STATED EXERCISE: Write out the listing below again, precisely as it is given.

DATA SECTION:
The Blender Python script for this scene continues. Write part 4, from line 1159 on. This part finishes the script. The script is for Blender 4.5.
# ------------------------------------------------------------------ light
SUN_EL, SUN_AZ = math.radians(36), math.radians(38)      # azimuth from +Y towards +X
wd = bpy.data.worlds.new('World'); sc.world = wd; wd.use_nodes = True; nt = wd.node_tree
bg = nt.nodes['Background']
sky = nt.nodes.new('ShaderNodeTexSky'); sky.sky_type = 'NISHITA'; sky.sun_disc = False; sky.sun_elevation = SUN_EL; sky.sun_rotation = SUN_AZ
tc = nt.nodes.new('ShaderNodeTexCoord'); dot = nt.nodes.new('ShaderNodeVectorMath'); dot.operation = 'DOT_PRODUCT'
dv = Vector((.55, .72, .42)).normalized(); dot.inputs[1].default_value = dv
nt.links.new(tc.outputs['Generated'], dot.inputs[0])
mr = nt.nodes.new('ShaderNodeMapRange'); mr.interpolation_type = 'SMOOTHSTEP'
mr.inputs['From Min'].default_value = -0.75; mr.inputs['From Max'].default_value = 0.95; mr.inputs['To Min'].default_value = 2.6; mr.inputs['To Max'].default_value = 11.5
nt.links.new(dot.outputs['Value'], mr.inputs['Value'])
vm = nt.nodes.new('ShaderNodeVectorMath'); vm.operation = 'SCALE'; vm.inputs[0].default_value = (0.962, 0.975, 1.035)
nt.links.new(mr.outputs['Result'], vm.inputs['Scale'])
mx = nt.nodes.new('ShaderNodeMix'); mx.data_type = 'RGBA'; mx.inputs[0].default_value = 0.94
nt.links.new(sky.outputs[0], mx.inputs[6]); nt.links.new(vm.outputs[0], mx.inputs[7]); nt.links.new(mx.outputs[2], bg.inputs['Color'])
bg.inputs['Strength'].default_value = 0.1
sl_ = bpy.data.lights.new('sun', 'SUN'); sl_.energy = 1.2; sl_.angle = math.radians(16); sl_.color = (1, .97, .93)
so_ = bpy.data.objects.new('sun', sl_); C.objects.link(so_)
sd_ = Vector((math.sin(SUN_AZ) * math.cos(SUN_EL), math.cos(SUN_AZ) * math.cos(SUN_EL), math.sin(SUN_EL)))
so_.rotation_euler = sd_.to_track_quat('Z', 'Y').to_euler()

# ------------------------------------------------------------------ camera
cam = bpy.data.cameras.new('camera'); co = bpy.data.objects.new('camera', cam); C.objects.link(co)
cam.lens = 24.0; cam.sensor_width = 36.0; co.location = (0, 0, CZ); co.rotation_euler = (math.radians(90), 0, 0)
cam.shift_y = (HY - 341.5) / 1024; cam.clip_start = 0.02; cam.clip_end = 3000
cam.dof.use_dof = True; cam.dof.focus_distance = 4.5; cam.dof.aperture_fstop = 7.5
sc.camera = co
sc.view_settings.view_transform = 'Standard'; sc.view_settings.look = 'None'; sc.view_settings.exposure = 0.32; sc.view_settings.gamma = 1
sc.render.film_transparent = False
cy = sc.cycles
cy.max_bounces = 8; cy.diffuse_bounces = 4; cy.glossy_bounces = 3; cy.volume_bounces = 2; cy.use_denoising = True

RESULT OF THE TASK:
The Blender Python script for this scene continues. Write part 4, from line 1159 on. This part finishes the script. The script is for Blender 4.5.
# ------------------------------------------------------------------ light
SUN_EL, SUN_AZ = math.radians(36), math.radians(38)      # azimuth from +Y towards +X
wd = bpy.data.worlds.new('World'); sc.world = wd; wd.use_nodes = True; nt = wd.node_tree
bg = nt.nodes['Background']
sky = nt.nodes.new('ShaderNodeTexSky'); sky.sky_type = 'NISHITA'; sky.sun_disc = False; sky.sun_elevation = SUN_EL; sky.sun_rotation = SUN_AZ
tc = nt.nodes.new('ShaderNodeTexCoord'); dot = nt.nodes.new('ShaderNodeVectorMath'); dot.operation = 'DOT_PRODUCT'
dv = Vector((.55, .72, .42)).normalized(); dot.inputs[1].default_value = dv
nt.links.new(tc.outputs['Generated'], dot.inputs[0])
mr = nt.nodes.new('ShaderNodeMapRange'); mr.interpolation_type = 'SMOOTHSTEP'
mr.inputs['From Min'].default_value = -0.75; mr.inputs['From Max'].default_value = 0.95; mr.inputs['To Min'].default_value = 2.6; mr.inputs['To Max'].default_value = 11.5
nt.links.new(dot.outputs['Value'], mr.inputs['Value'])
vm = nt.nodes.new('ShaderNodeVectorMath'); vm.operation = 'SCALE'; vm.inputs[0].default_value = (0.962, 0.975, 1.035)
nt.links.new(mr.outputs['Result'], vm.inputs['Scale'])
mx = nt.nodes.new('ShaderNodeMix'); mx.data_type = 'RGBA'; mx.inputs[0].default_value = 0.94
nt.links.new(sky.outputs[0], mx.inputs[6]); nt.links.new(vm.outputs[0], mx.inputs[7]); nt.links.new(mx.outputs[2], bg.inputs['Color'])
bg.inputs['Strength'].default_value = 0.1
sl_ = bpy.data.lights.new('sun', 'SUN'); sl_.energy = 1.2; sl_.angle = math.radians(16); sl_.color = (1, .97, .93)
so_ = bpy.data.objects.new('sun', sl_); C.objects.link(so_)
sd_ = Vector((math.sin(SUN_AZ) * math.cos(SUN_EL), math.cos(SUN_AZ) * math.cos(SUN_EL), math.sin(SUN_EL)))
so_.rotation_euler = sd_.to_track_quat('Z', 'Y').to_euler()

# ------------------------------------------------------------------ camera
cam = bpy.data.cameras.new('camera'); co = bpy.data.objects.new('camera', cam); C.objects.link(co)
cam.lens = 24.0; cam.sensor_width = 36.0; co.location = (0, 0, CZ); co.rotation_euler = (math.radians(90), 0, 0)
cam.shift_y = (HY - 341.5) / 1024; cam.clip_start = 0.02; cam.clip_end = 3000
cam.dof.use_dof = True; cam.dof.focus_distance = 4.5; cam.dof.aperture_fstop = 7.5
sc.camera = co
sc.view_settings.view_transform = 'Standard'; sc.view_settings.look = 'None'; sc.view_settings.exposure = 0.32; sc.view_settings.gamma = 1
sc.render.film_transparent = False
cy = sc.cycles
cy.max_bounces = 8; cy.diffuse_bounces = 4; cy.glossy_bounces = 3; cy.volume_bounces = 2; cy.use_denoising = True